A Latam é a primeira companhia da América Latina a aplicar a tecnologia. Antes, as europeias Lufthansa Swiss já vinham usando o Aeroshark.
O custo da aplicação depende do modelo da aeronave e da área coberta, mas é considerado baixo em relação à economia gerada, e as empresas que aplicaram dizem que a economia supera os custos em todos os casos.
Como é feita a aplicação?

O UOL visitou o Centro de Manutenção da Latam no aeroporto de Guarulhos para acompanhar a aplicação do Aeroshark durante a madrugada em um dos Boeings 777 da empresa. O procedimento é feito durante períodos programados de manutenção, justamente para otimizar o tempo em que o avião ficará parado no solo e evitar impacto na operação da companhia.
A aplicação começa com o planejamento logístico e a preparação da aeronave no hangar. Em seguida, a fuselagem e as naceles dos motores passam por uma limpeza rigorosa, etapa essencial para garantir a aderência do filme adesivo que reproduz a pele de tubarão.
Com a superfície limpa, técnicos aplicam fitas adesivas que servirão de guia para a colagem dos painéis do Aeroshark. Eles chegam em painéis com cerca de um metro de largura e são cortados de acordo com o esquema de onde serão colados.

Após a colagem, os excessos são cortados, deixando uma distância entre até meio centímetro entre cada painel.
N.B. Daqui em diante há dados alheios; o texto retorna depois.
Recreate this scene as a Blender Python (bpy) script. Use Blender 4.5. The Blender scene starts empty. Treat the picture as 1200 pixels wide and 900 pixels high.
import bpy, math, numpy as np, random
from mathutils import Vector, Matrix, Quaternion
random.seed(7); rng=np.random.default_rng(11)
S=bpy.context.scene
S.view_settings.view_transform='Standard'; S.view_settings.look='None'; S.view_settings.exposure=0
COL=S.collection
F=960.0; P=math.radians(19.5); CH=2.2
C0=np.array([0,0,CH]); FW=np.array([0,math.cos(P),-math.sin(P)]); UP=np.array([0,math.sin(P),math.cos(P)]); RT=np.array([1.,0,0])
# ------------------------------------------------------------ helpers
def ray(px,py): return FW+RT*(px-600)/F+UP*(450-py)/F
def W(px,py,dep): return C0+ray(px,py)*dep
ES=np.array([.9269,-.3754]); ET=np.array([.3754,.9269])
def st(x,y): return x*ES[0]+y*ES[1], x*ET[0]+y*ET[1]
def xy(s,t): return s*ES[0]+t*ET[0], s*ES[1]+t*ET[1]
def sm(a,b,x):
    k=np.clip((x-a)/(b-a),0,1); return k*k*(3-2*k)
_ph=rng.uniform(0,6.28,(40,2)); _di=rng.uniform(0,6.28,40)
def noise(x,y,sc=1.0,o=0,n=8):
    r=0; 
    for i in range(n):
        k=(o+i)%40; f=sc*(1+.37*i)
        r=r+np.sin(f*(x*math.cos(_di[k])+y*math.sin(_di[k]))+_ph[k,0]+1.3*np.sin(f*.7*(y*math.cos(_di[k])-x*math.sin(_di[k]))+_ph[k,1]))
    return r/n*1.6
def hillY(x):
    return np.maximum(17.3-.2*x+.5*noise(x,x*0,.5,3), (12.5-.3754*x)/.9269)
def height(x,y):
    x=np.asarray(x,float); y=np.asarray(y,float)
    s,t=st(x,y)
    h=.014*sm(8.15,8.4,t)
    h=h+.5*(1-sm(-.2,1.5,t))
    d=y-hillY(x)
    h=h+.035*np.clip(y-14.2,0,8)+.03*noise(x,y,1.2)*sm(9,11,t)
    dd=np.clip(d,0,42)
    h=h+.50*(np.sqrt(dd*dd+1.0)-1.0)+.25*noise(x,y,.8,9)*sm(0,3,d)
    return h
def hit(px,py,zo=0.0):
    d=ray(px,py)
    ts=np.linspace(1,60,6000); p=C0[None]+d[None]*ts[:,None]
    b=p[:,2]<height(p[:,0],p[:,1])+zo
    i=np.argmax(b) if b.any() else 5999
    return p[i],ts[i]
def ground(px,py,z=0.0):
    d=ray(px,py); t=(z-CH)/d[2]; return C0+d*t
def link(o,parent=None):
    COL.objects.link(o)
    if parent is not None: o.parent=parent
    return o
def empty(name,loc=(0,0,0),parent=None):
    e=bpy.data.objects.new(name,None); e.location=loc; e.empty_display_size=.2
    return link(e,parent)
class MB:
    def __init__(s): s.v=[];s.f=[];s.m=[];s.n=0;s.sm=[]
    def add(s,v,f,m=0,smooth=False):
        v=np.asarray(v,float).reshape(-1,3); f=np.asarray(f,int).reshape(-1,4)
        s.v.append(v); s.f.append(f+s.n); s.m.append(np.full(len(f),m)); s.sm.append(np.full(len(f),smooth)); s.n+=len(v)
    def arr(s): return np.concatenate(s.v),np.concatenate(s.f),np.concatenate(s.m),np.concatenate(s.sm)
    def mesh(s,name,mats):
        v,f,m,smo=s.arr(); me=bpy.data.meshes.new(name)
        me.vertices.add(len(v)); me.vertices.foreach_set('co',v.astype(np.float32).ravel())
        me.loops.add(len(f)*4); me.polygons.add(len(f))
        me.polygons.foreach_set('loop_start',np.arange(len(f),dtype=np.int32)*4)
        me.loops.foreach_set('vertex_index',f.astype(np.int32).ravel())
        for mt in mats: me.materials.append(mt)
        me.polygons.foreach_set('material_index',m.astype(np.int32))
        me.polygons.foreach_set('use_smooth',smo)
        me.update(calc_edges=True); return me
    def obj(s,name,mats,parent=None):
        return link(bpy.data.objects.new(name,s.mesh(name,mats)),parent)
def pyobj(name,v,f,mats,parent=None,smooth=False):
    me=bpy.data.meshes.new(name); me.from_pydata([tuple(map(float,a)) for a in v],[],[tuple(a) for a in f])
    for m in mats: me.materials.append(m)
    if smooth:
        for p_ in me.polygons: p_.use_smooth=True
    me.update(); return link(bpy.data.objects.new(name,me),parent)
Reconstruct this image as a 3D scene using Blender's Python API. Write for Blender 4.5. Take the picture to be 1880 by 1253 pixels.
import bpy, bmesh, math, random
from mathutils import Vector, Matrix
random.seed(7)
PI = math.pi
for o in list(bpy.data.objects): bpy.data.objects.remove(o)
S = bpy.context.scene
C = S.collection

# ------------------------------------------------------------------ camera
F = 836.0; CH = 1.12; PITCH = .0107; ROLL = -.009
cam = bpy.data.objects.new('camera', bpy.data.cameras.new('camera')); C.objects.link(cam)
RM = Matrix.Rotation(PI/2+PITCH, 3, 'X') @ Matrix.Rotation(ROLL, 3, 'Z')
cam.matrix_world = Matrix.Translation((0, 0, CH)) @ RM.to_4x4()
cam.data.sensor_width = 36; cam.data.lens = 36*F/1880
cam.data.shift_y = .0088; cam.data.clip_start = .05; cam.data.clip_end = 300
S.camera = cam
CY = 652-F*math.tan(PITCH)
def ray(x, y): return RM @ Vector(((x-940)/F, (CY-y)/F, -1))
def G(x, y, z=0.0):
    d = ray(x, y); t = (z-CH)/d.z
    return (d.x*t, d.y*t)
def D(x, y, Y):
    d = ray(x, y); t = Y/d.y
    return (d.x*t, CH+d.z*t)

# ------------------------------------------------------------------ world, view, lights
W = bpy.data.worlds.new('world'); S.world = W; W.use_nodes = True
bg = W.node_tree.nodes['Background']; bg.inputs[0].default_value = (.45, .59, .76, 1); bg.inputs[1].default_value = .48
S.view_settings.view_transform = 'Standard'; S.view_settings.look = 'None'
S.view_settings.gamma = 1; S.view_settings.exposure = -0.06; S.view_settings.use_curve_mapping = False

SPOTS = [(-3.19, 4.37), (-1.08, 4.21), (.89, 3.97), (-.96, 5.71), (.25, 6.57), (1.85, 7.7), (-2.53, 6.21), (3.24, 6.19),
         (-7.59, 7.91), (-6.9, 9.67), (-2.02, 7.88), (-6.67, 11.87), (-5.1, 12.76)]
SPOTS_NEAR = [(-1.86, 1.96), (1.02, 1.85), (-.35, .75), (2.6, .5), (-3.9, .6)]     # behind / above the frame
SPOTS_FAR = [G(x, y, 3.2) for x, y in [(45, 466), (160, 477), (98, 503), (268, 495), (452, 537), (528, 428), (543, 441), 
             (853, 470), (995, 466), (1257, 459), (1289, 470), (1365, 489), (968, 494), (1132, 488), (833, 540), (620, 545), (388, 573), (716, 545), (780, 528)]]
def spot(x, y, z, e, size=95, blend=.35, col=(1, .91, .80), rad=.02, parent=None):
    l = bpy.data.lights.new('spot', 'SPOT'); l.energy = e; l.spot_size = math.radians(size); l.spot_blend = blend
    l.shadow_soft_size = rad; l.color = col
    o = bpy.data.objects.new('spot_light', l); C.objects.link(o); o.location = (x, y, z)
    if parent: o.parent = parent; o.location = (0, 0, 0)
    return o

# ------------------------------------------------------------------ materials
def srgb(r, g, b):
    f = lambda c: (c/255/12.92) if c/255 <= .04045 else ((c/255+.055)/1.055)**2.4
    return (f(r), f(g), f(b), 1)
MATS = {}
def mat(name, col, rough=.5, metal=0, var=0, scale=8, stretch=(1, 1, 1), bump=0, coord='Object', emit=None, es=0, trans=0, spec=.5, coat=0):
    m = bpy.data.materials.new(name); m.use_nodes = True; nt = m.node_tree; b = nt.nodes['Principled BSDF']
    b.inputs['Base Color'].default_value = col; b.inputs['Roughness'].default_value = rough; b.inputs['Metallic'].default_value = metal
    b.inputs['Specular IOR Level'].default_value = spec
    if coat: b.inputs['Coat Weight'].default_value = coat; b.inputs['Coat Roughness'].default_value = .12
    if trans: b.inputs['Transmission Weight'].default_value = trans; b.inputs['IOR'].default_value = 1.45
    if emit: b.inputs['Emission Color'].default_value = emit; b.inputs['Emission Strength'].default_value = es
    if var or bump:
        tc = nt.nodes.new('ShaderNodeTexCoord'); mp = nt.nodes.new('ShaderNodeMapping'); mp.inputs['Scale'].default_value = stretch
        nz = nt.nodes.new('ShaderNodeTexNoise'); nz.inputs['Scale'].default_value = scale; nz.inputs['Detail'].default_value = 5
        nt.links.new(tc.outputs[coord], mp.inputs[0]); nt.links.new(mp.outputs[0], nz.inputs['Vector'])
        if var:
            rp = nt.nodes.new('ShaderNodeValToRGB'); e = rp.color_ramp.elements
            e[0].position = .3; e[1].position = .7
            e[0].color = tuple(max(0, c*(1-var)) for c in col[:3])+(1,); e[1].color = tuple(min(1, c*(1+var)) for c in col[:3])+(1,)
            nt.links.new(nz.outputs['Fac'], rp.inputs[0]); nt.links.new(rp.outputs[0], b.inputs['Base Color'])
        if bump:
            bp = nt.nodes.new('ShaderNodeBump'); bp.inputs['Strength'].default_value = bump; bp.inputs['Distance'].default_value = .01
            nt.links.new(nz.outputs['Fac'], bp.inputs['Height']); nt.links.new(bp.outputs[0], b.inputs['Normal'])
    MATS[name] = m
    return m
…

Cada cor de fita adesiva indica uma finalidade: há as que servem para orientar a direção em que o painel deve ficar, outras são usadas para cortar o adesivo (como em processos de envelopagem de carros), entre outras.
Na sequência, é retirada a camada exterior do adesivo, como na aplicação de uma película de celular, e é aplicado um verniz apenas nos espaços entre os painéis. Desse modo, a tecnologia do Aeroshark fica exposta, garantindo a sua finalidade.
Todo o processo dura cerca de 24 dias, desde a limpeza inicial até a inspeção final da aeronave. Depois da aplicação, o avião também passa a seguir um protocolo especial de limpeza externa para preservar a durabilidade do material.

O peso adicional gerado pelo revestimento é de aproximadamente 150 quilos, o que representa uma carga mínima para um Boeing 777.
A economia para a Latam
A Latam optou por aplicar o Aeroshark exclusivamente nos aviões Boeing 777-300ER, os maiores de sua frota. Por serem usados em voos internacionais longos, esses modelos são os que mais se beneficiam com a redução de arrasto e consumo de combustível.
Segundo a companhia, a aplicação da tecnologia permite uma economia de aproximadamente 1% no consumo de combustível. Isso representa uma redução de cerca de 2.000 toneladas de querosene por ano, considerando toda a frota de 777.

A diminuição nas emissões de dióxido de carbono (CO2) é estimada em cerca de 6.000 toneladas anuais. Esse valor equivale ao total emitido em aproximadamente 28 voos entre São Paulo e Miami feitos por um Boeing 777.
Cinco aeronaves da Latam já operam com o Aeroshark, e a meta é aplicar a tecnologia em todos os Boeings 777 da companhia. O custo exato do projeto não foi divulgado, mas ele integra a estratégia de modernização da frota e o compromisso da empresa com a meta de zerar as emissões líquidas de carbono até 2050.